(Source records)
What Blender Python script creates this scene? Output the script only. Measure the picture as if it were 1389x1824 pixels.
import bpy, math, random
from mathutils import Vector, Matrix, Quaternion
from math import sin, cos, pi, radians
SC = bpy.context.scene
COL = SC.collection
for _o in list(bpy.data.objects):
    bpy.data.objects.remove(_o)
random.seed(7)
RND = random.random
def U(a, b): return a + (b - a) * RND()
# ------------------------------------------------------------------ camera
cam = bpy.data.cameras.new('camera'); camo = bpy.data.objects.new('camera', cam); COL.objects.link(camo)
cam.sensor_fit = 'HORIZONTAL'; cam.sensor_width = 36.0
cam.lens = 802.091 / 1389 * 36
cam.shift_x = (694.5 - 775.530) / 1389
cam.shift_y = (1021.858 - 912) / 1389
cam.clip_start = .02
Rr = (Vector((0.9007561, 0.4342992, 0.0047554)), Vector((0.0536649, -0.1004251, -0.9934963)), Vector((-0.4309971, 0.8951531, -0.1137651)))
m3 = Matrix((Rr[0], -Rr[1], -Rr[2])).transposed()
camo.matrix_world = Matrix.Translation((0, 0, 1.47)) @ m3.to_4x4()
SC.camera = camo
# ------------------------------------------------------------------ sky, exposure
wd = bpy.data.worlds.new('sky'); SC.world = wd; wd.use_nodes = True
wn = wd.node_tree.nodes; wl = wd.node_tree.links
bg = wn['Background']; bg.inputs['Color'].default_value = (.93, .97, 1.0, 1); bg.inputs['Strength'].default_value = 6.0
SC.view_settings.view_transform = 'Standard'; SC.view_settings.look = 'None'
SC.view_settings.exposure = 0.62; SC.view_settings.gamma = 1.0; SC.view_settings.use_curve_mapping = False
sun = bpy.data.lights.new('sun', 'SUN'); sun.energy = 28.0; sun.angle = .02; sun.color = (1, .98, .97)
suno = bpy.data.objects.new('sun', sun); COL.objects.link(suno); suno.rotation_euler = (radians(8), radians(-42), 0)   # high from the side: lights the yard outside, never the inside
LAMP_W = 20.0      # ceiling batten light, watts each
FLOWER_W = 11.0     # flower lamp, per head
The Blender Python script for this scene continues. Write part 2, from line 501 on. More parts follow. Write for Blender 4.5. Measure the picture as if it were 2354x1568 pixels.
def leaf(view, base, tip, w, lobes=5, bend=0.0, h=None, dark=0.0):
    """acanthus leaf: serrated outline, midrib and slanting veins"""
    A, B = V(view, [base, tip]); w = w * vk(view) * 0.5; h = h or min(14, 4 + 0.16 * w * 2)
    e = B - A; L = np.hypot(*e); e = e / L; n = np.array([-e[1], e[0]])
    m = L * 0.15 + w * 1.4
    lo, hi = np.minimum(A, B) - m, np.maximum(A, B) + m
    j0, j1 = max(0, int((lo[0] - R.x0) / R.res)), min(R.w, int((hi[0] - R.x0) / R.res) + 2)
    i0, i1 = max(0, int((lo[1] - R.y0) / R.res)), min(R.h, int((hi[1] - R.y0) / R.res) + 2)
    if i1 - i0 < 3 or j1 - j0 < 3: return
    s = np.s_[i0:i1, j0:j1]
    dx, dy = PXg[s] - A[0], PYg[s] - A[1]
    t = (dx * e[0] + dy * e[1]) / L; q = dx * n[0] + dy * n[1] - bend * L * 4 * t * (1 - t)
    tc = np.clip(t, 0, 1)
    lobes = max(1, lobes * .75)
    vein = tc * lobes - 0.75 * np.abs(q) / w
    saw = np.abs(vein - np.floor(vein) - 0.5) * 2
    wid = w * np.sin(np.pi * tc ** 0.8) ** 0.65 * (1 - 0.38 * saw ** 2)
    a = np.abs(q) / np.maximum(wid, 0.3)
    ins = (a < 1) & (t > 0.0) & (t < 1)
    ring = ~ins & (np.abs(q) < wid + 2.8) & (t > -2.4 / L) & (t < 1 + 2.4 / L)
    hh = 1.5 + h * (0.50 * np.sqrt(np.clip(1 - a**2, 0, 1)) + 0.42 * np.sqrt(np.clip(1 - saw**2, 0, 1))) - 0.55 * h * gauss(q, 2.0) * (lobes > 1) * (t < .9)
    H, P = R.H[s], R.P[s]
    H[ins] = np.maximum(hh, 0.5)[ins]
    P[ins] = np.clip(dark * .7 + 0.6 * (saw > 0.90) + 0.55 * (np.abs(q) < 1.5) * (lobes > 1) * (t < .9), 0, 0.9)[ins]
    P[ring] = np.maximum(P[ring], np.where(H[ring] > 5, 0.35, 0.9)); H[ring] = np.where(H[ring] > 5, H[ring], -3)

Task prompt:
Write out the entries in full, exactly as given.

Solution for this task:
What Blender Python script creates this scene? Output the script only. Measure the picture as if it were 1389x1824 pixels.
import bpy, math, random
from mathutils import Vector, Matrix, Quaternion
from math import sin, cos, pi, radians
SC = bpy.context.scene
COL = SC.collection
for _o in list(bpy.data.objects):
    bpy.data.objects.remove(_o)
random.seed(7)
RND = random.random
def U(a, b): return a + (b - a) * RND()
# ------------------------------------------------------------------ camera
cam = bpy.data.cameras.new('camera'); camo = bpy.data.objects.new('camera', cam); COL.objects.link(camo)
cam.sensor_fit = 'HORIZONTAL'; cam.sensor_width = 36.0
cam.lens = 802.091 / 1389 * 36
cam.shift_x = (694.5 - 775.530) / 1389
cam.shift_y = (1021.858 - 912) / 1389
cam.clip_start = .02
Rr = (Vector((0.9007561, 0.4342992, 0.0047554)), Vector((0.0536649, -0.1004251, -0.9934963)), Vector((-0.4309971, 0.8951531, -0.1137651)))
m3 = Matrix((Rr[0], -Rr[1], -Rr[2])).transposed()
camo.matrix_world = Matrix.Translation((0, 0, 1.47)) @ m3.to_4x4()
SC.camera = camo
# ------------------------------------------------------------------ sky, exposure
wd = bpy.data.worlds.new('sky'); SC.world = wd; wd.use_nodes = True
wn = wd.node_tree.nodes; wl = wd.node_tree.links
bg = wn['Background']; bg.inputs['Color'].default_value = (.93, .97, 1.0, 1); bg.inputs['Strength'].default_value = 6.0
SC.view_settings.view_transform = 'Standard'; SC.view_settings.look = 'None'
SC.view_settings.exposure = 0.62; SC.view_settings.gamma = 1.0; SC.view_settings.use_curve_mapping = False
sun = bpy.data.lights.new('sun', 'SUN'); sun.energy = 28.0; sun.angle = .02; sun.color = (1, .98, .97)
suno = bpy.data.objects.new('sun', sun); COL.objects.link(suno); suno.rotation_euler = (radians(8), radians(-42), 0)   # high from the side: lights the yard outside, never the inside
LAMP_W = 20.0      # ceiling batten light, watts each
FLOWER_W = 11.0     # flower lamp, per head
The Blender Python script for this scene continues. Write part 2, from line 501 on. More parts follow. Write for Blender 4.5. Measure the picture as if it were 2354x1568 pixels.
def leaf(view, base, tip, w, lobes=5, bend=0.0, h=None, dark=0.0):
    """acanthus leaf: serrated outline, midrib and slanting veins"""
    A, B = V(view, [base, tip]); w = w * vk(view) * 0.5; h = h or min(14, 4 + 0.16 * w * 2)
    e = B - A; L = np.hypot(*e); e = e / L; n = np.array([-e[1], e[0]])
    m = L * 0.15 + w * 1.4
    lo, hi = np.minimum(A, B) - m, np.maximum(A, B) + m
    j0, j1 = max(0, int((lo[0] - R.x0) / R.res)), min(R.w, int((hi[0] - R.x0) / R.res) + 2)
    i0, i1 = max(0, int((lo[1] - R.y0) / R.res)), min(R.h, int((hi[1] - R.y0) / R.res) + 2)
    if i1 - i0 < 3 or j1 - j0 < 3: return
    s = np.s_[i0:i1, j0:j1]
    dx, dy = PXg[s] - A[0], PYg[s] - A[1]
    t = (dx * e[0] + dy * e[1]) / L; q = dx * n[0] + dy * n[1] - bend * L * 4 * t * (1 - t)
    tc = np.clip(t, 0, 1)
    lobes = max(1, lobes * .75)
    vein = tc * lobes - 0.75 * np.abs(q) / w
    saw = np.abs(vein - np.floor(vein) - 0.5) * 2
    wid = w * np.sin(np.pi * tc ** 0.8) ** 0.65 * (1 - 0.38 * saw ** 2)
    a = np.abs(q) / np.maximum(wid, 0.3)
    ins = (a < 1) & (t > 0.0) & (t < 1)
    ring = ~ins & (np.abs(q) < wid + 2.8) & (t > -2.4 / L) & (t < 1 + 2.4 / L)
    hh = 1.5 + h * (0.50 * np.sqrt(np.clip(1 - a**2, 0, 1)) + 0.42 * np.sqrt(np.clip(1 - saw**2, 0, 1))) - 0.55 * h * gauss(q, 2.0) * (lobes > 1) * (t < .9)
    H, P = R.H[s], R.P[s]
    H[ins] = np.maximum(hh, 0.5)[ins]
    P[ins] = np.clip(dark * .7 + 0.6 * (saw > 0.90) + 0.55 * (np.abs(q) < 1.5) * (lobes > 1) * (t < .9), 0, 0.9)[ins]
    P[ring] = np.maximum(P[ring], np.where(H[ring] > 5, 0.35, 0.9)); H[ring] = np.where(H[ring] > 5, H[ring], -3)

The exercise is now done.